Although Spirit agreed to the acquisition last summer, there are many challenges for JetBlue from regulators and now the DOJ.
If JetBlue moves forward with the acquisition, it will become the fifth-largest airline in the country and dissolve Spirit, a Florida-based airline.
“JetBlue’s plan would eliminate the unique competition that Spirit provides—and about half of all ultra-low-cost airline seats in the industry—and leave tens of millions of travelers to face higher fares and fewer options,” the Justice Department said in its complaint, filed in a Massachusetts court on Tuesday. “Spirit itself put it simply: ‘A JetBlue acquisition of Spirit will have lasting negative impacts on consumers.’”
At a Tuesday press conference, Attorney General Merrick Garland spoke about the harm the merger would cause for “working and middle-class Americans who travel for personal rather than business reasons and must pay their own way.”
The DOJ noted Spirit’s internal documents that show when the airline offers a new flying route, average fares fall by 17%, CNBC News reported.
However, JetBlue’s stance is that the takeover would allow it to better compete with large airlines that currently dominate the U.S. market and enable the company to access more Airbus jetliners and pilots–which are both scarce.
JetBlue introduced plans to remodel Spirit’s infamous yellow planes with seats that include seatback screens and more legroom.
“JetBlue competes hard against Spirit and views it as a serious competitive threat.

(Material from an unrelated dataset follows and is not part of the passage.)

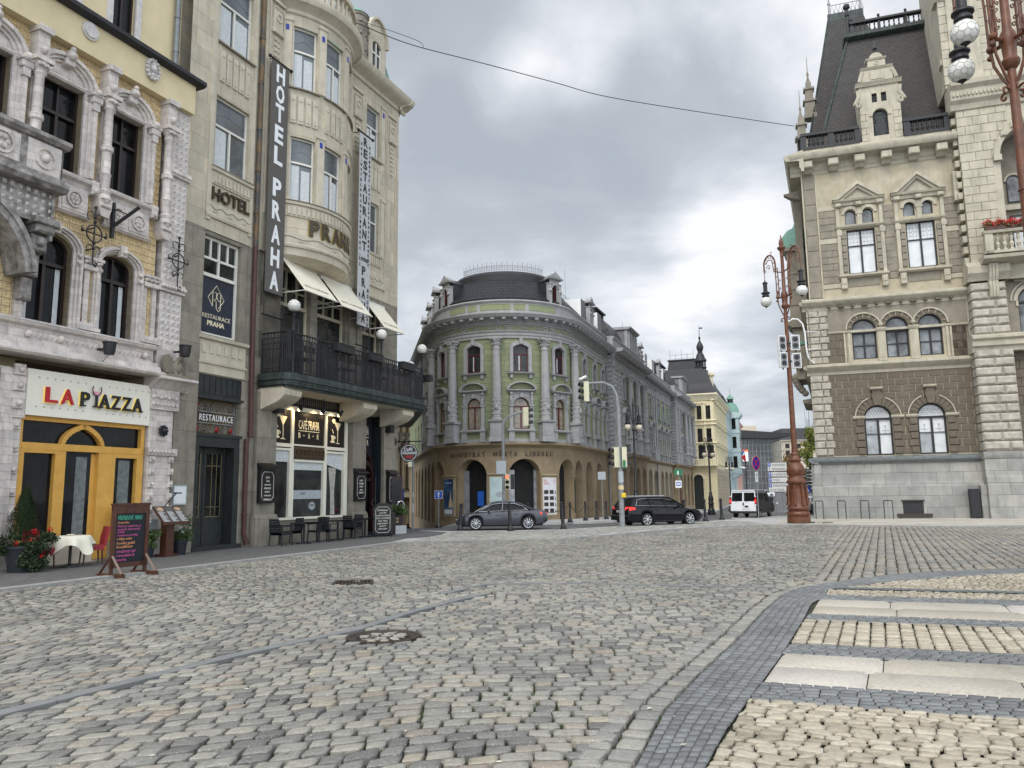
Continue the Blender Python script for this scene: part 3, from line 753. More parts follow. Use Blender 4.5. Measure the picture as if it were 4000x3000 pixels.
for(x0,y0,x1,y1)in((27.5,74,33,96),(30,80,33.5,88),(38,108,40,112),(40,118,42,124),(31,90,29,97),(29,97,33,106)):mark(x0,y0,x1,y1,.25,m)
for i in range(7):mark(20.5+i*.9,60.6+i*.1,21.0+i*.9,60.7+i*.1,.5,m)
mesh('road_marking',m,'line_white',kind='structure')
m=MB();m.lathe(WF,mh[0],mh[1],[(.45,-.05),(.45,.002),(.40,.004),(.39,-.012),(.33,-.02)],28)
for a in range(0,180,30):
 c_,s_=math.cos(R_(a)),math.sin(R_(a))
 m.poly(Flat(mh[0],mh[1],a),[(-.33,-.012),(.33,-.012),(.33,-.002),(-.33,-.002)],-.012,.012)
mc=mesh('manhole_cover',m,'iron',label='round rusty iron manhole cover with stone filling among the cobbles',cat='manhole cover',loc=(mh[0],mh[1],0))
Q=quads_strip(lambda a,v:(mh[0]+a,mh[1]+v),-.3,.3,-.3,.3,.13,.13,.18,.02,.01);cen=Q.mean(1)-mh
s=stones('stone_filling',Q[np.linalg.norm(cen,axis=1)<.27]-mh,'cobble',coarse=1,deep=.03);s.parent=mc;del s['kind']
m=MB();DF=Flat(dr[0],dr[1],80)
m.box(DF,-.38,.38,-.06,.004,-.34,-.29);m.box(DF,-.38,.38,-.06,.004,.29,.34);m.box(DF,-.38,-.33,-.06,.004,-.29,.29);m.box(DF,.33,.38,-.06,.004,-.29,.29)
for i in range(9):m.box(DF,-.31+i*.07,-.28+i*.07,-.04,.0,-.29,.29)
mesh('drain_grate',m,'iron',label='rusty rectangular drain grate in the cobbles near the hotel side',cat='drain grate',loc=(dr[0],dr[1],0))
def tufts(name,pts,mat,h=.03,blades=9,spread=.03,**kw):
 m=MB()
 for(x,y,z)in pts:
  for i in range(blades):
   a=rng.uniform(0,6.28);r=rng.uniform(0,spread);px,py=x+r*math.cos(a),y+r*math.sin(a);hh=h*rng.uniform(.5,1.2);w_=.0035
   b=rng.uniform(0,6.28);lx,ly=math.cos(b)*hh*.7,math.sin(b)*hh*.7
   m.q(m.P(WF,px-w_*math.sin(b),py+w_*math.cos(b),z),m.P(WF,px+w_*math.sin(b),py-w_*math.cos(b),z),m.P(WF,px+lx,py+ly,z+hh))
 return mesh(name,m,mat,smooth=0,**kw)
pts=[]
cl=[(rng.uniform(-2.6,1.6),rng.uniform(4.8,9.5))for _ in range(34)]+[(-.1+rng.gauss(0,.5),6.2+rng.gauss(0,.6))for _ in range(16)]
for(cx_,cy_)in cl:
 for _ in range(46):pts.append((cx_+rng.gauss(0,.16),cy_+rng.gauss(0,.12),-.032))
tufts('moss',pts,'grass',.022,7,.02,kind='stuff')
m=MB()
for _ in range(240):
 y_=4.6+14*rng.random()**1.5;x_=rng.uniform(-.66,.3)*y_;a=rng.uniform(0,6.28);s_=rng.uniform(.006,.016)
 if rng.random()<.15:s_*=2
 c_,d_=math.cos(a)*s_,math.sin(a)*s_;z_=.012
 m.q(m.P(WF,x_-c_,y_-d_,z_),m.P(WF,x_-d_*.5,y_+c_*.5,z_+.004),m.P(WF,x_+c_,y_+d_,z_+.002),m.P(WF,x_+d_*.5,y_-c_*.5,z_))
mesh('litter',m,'litter',smooth=0,kind='stuff')
tufts('grass_tuft',[(14.7+.66*math.cos(a/9.),40.1-.66*math.sin(a/9.)+rng.uniform(-.1,.05),.04)for a in range(-3,28)]+[(15.4+rng.uniform(0,.7),39.5+rng.uniform(-.1,.1),.04)for _ in range(18)],'grass',.09,14,.07,kind='stuff')
LF=WL
def P3(F,u,n,z):return F.map(u,n,z)
pm('curtain_dim',(.16,.18,.18),.6,.3,7)
ho=thing('ornate_house','ornate house clad in yellow and white glazed tiles with arched windows and orange shopfront','building',P3(LF,-6,-1,0))
ZT=14.05
HU=(-8.55,-7.36,10.56,13.05);HV=(-6.45,-5.34,10.56,13.0)
LA=(-8.62,-7.36,6.27,8.75,.36);LB=(-6.48,-5.37,6.27,8.66,.32);LC=(-11.8,-10.6,6.27,8.75,.36)
UC=(-10.6,-9.4,10.5,13.05)
holes=[(*HU,0),(*HV,0),(*UC,0),LA,LB]
m=MB();m.wall(LF,-15,-4.62,5.35,ZT,holes,0,.34)
m.box(LF,-15,-3.68,5.3,14.05,-9,-.5);m.box(LF,-15,-8.45,0,5.3,-9,-.35);m.box(LF,-4.66,-3.68,0,5.3,-9,-.06)
mw_=m
def clear(u0,u1,z0,z1,hs):
 for h in hs:
  if u1>h[0]and u0<h[1]and z1>h[2]and z0<h[3]:return False
 return True
m=MB();blk=[(-8.6,-7.3,10.5,13.3),(-6.5,-5.3,10.5,13.3),(-10.7,-9.3,10.5,13.3),(-8.7,-7.3,6.2,8.75),(-6.55,-5.3,6.2,8.66)]
t=.205
z=6.3
while z<14.0:
 u=-11.
 while u<-4.7:
  if clear(u+.02,u+t-.02,z+.02,z+t-.02,blk):m.pyr(LF,u+.006,u+t-.006,z+.006,min(z+t-.006,14.04),0,.05)
  u+=t
 z+=t
for(a,b)in((-7.02,-6.72),):
 pass
my_=m
m=MB();z=6.4
while z<13.9:
 for i in range(4):
  u=-4.44+i*.195;m.pyr(LF,u,u+.19,z,z+.19,.12,.17,.5)
 z+=.2
mesh('wall',[(mw_,'tile_joint'),(my_,'tile_yellow'),(m,'glazed_tile')],None,ho,smooth=20)
m=MB()
m.box(LF,-4.5,-3.66,5.3,14.05,-.5,.12)
m.box(LF,-4.62,-3.62,8.0,8.3,0,.22);m.box(LF,-4.5,-3.6,11.75,11.98,.1,.24)
for i in range(8):m.ball(LF,-4.5+i*.12,.25,8.15,.07,8,6)
for i in range(9):m.ball(LF,-4.45+i*.1,.25,11.86,.05,6,5)
m.box(LF,-4.62,-3.74,0,4.35,-.06,.10);m.box(LF,-4.68,-3.68,0,.9,-.06,.16)
m.box(LF,-4.66,-3.62,4.35,4.95,-.06,.2);m.box(LF,-4.68,-3.6,2.98,3.2,.08,.2)
for i in range(7):m.ball(LF,-4.6+i*.14,.2,4.72+.03*(i%2),.085,8,6);m.ball(LF,-4.58+i*.14,.2,4.5,.06,8,6);m.ball(LF,-4.6+i*.14,.2,3.08,.06,8,6)
for k in range(7):
 z=.55+k*.37
 for u in(-4.56,-3.86):m.cbox(LF,u,u+.2,z,z+.2,.08,.16,.02);m.ball(LF,u+.1,.18,z+.1,.05,8,6)
m.box(LF,-4.35,-3.98,3.45,3.98,.08,.13)
m.box(LF,-9.1,-8.46,0,5.0,-.3,.08);m.box(LF,-9.1,-8.42,3.75,4.95,-.06,.14)
for k in range(6):
 z=.7+k*.55;m.cbox(LF,-8.74,-8.5,z,z+.22,.06,.14,.02);m.ball(LF,-8.62,.16,z+.11,.06,8,6)
for zc in(4.1,4.55,4.95):m.cbox(LF,-8.78,-8.5,zc-.14,zc+.14,.12,.2,.02);m.ball(LF,-8.64,.22,zc,.08,8,6)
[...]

But instead of continuing that competition, JetBlue now proposes an acquisition that Spirit describes as a high-cost, high-fare airline buying a low-cost, low-fare airline,” the DOJ said.
JetBlue and Spirit said in a joint statement Tuesday that they will “continue to advance our plan to create a compelling national challenger to the Big Four airlines.”
“We believe the DOJ has got it wrong on the law here and misses the point that this merger will create a national low-fare, high-quality competitor to the Big Four carriers which – thanks to their own DOJ-approved mergers – control about 80% of the U.S. market,” JetBlue CEO Robin Hayes said in a statement.